The taxpayer may opt for a flat-rate deduction of 35% of the rent received instead of depreciation expenses and maintenance and repair costs as soon as the building has been completed for at least 15 years.
However, this deduction is limited to EUR 2,700 per year and per property, which in fact means that all properties with a rent of more than EUR 650 per month (which is very often the case in Luxembourg) are excluded. If the taxpayer has opted for this flat-rate method and finally decides to revert to the actual calculation, this is perfectly possible, but the taxpayer will have to wait 15 years before being able to apply the flat-rate method again.


Interest paid on a loan for a rented property is deductible without limitation.

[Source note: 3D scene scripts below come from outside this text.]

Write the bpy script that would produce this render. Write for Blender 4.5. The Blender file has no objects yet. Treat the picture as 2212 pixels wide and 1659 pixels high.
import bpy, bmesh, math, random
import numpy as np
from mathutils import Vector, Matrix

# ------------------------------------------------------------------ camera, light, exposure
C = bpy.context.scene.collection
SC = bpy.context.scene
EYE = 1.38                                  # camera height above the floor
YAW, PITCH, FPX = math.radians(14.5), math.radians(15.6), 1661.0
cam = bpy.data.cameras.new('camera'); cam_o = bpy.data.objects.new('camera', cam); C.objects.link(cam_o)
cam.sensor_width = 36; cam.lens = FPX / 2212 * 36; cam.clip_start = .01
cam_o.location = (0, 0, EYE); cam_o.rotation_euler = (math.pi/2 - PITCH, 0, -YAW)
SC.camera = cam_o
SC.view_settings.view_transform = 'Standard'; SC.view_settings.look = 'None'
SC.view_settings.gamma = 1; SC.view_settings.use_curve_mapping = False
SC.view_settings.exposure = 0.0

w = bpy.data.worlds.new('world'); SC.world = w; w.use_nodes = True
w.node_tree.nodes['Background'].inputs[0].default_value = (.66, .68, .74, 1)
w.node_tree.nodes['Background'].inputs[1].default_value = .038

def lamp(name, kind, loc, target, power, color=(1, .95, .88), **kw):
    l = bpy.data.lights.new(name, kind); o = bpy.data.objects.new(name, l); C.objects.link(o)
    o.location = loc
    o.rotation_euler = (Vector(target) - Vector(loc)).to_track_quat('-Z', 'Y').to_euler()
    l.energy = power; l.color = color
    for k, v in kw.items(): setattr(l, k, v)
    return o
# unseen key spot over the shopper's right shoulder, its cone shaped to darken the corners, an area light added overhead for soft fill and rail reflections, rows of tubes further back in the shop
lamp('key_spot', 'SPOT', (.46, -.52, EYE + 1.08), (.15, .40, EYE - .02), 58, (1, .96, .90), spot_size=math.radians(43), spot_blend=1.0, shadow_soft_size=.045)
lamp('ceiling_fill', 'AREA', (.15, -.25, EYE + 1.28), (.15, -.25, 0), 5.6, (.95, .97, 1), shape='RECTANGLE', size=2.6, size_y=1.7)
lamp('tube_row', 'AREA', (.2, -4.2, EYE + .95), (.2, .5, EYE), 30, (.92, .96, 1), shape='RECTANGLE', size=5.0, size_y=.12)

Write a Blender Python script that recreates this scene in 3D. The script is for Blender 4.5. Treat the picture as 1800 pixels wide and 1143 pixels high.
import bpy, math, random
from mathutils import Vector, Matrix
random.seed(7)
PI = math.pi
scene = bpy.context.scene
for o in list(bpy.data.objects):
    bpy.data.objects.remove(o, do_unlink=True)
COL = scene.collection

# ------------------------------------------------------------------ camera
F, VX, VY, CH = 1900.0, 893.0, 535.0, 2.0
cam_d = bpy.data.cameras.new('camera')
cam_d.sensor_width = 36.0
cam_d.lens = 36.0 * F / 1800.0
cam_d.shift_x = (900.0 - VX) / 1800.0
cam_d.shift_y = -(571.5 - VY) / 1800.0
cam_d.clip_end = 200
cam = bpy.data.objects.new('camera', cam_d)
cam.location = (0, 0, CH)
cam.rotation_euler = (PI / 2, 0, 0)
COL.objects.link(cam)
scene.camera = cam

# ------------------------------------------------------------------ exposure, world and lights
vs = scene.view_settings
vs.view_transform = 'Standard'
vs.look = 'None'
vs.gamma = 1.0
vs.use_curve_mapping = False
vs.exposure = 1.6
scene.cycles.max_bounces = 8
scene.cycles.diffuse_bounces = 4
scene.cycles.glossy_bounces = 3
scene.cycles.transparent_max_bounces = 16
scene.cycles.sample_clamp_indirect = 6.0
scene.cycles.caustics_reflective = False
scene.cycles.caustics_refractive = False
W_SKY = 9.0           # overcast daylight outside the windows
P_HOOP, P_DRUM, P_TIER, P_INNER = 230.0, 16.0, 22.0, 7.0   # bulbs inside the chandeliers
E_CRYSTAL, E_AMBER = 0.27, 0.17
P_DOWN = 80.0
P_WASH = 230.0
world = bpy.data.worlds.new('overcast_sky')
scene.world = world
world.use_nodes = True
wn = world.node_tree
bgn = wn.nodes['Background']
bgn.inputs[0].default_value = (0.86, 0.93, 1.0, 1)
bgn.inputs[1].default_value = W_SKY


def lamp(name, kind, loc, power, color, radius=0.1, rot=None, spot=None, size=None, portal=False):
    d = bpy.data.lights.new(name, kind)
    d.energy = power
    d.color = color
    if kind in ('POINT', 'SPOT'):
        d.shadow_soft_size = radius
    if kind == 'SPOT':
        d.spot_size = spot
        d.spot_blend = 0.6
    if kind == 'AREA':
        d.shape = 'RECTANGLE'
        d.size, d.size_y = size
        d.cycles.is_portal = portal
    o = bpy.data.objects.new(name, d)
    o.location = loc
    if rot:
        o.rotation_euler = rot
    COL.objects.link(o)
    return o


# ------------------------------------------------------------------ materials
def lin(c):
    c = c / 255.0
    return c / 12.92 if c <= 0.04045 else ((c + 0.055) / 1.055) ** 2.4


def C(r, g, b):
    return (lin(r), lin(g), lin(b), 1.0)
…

The same applies to ancillary financing costs such as financing file fees, mortgage fees, bank commissions, etc.
However, there is a ceiling on interest on the principal residence:
– 2,000 € for the first 6 years of occupation
– 1,500 for the next 5 years
– 1,000 for the following years
These limits are increased by the same amount for the spouse and each child.
The limitation on the deductibility of interest can, in part, be circumvented by means of an interest subsidy from the employer.
However, it should be borne in mind that as long as the house is not at the disposal of the owner, the interest remains fully deductible.
Example: a married couple with one child move into their previously renovated house on 1 July 2020. The couple paid €14,000 in interest to the bank in 2017 and €2,000 for the mortgage deed on 1 February 2020.
Vacancy period: until 30 June 2020
– Mortgage deed costs = €2,000
– Interest 14,000*6/12 = €7,000
Occupancy period: from 30 June to 31 December 2020
– Interest of 14,000*6/12 = € 7,000
– Ceiling 3*2000 = € 6,000
Negative income = € 15,000
The single premium for a “outstanding balance” insurance contracted on the occasion of the purchase of a main residence is deductible according to a specific ceiling (ceiling of 6,000 EUR increased by 1,200 EUR per dependent child and by 8% per year beyond the 30th).